1895: Spoke for Oregon — which hymn is that?
A somewhat humorous anecdote raises a neat research question…
This involves a prominent Pacific Northwest anti-alcohol crusader in the post-frontier period.
Narcissa Edith White Kinney (1854-1901) (image credit: Wikipedia)
Here’s what an Oregon newspaper reported about her:
Spoke for Oregon.
Mrs. Narcissa White Kinney who has just returned from the National W.C.T.U. at Boston in telling of the work of the convention, said to a Telegram man, “During the closing exercises each delegate was requested to sing the state song of her state and when it came my turn I sang in Chinook the hymn which was the first one translated into that language by the missionaries, Whitman and Spaulding [Spalding]. It took with the audience immediately, and from that I had to explain something of what and where Oregon was.

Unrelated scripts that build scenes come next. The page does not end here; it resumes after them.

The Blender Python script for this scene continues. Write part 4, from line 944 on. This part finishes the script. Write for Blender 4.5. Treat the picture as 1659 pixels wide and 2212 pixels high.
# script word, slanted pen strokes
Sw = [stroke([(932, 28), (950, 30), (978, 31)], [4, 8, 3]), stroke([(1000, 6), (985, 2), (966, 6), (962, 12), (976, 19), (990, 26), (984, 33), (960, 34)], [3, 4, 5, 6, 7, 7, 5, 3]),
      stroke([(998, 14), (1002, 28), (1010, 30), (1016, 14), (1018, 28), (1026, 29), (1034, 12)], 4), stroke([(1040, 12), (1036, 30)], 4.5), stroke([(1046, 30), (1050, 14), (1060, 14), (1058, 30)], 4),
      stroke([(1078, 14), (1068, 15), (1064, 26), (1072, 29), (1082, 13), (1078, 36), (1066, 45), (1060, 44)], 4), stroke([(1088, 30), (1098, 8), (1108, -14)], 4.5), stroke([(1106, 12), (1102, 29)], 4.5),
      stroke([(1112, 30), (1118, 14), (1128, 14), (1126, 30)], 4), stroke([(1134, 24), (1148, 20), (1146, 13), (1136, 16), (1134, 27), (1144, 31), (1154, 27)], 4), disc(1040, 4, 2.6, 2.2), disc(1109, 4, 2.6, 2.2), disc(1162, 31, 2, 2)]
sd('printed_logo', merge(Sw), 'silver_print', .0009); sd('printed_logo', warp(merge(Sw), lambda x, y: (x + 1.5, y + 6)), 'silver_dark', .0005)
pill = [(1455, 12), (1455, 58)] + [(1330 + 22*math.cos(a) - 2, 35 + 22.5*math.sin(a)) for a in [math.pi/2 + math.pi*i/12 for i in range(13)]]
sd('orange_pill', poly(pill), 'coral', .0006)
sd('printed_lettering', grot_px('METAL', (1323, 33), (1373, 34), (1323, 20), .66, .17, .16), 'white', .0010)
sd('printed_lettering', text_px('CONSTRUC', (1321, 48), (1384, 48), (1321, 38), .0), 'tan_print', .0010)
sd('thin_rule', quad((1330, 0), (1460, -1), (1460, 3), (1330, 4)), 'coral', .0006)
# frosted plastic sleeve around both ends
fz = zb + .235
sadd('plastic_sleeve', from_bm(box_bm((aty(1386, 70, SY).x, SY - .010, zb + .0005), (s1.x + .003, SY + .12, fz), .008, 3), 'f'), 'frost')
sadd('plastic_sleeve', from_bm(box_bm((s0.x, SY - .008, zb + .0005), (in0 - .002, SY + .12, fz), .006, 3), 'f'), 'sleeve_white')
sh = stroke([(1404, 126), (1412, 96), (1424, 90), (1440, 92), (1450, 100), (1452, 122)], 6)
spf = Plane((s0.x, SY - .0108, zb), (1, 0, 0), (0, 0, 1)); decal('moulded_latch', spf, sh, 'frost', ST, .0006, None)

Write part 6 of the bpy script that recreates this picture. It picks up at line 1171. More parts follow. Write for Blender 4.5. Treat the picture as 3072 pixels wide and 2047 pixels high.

When I made the statement that the eastern part of Oregon might be let down like a blanket on the Atlantic coast and it would completely hide from view the New England states and a large part of New York, and that the western part of Oregon would cover Pennsylvania with Rhode Island and New Jersey thrown in my statements could hardly be credited. I was asked whether I was not representing a real estate agent, or would be willing to represent Eastern parties. My only reply was that there was room for all in Oregon and that they might come alnog and each have a farm.” The DEMOCRAT objects to any Chinook song being passed off in earnest as Oregon’s state song; it is a dead language, and Chinook is rarely heard now. Mrs. Kinney no doubt did it in a humurous [sic] vein.
— from the Albany (OR) State Rights Democrat of December 6, 1895, page 3, column 7
I haven’t yet figured out which hymn this was, and what Whitman’s/Spalding’s lyrics to it were. In fact, I’ve never come across much documentation of the Jargon as used by those missionaries.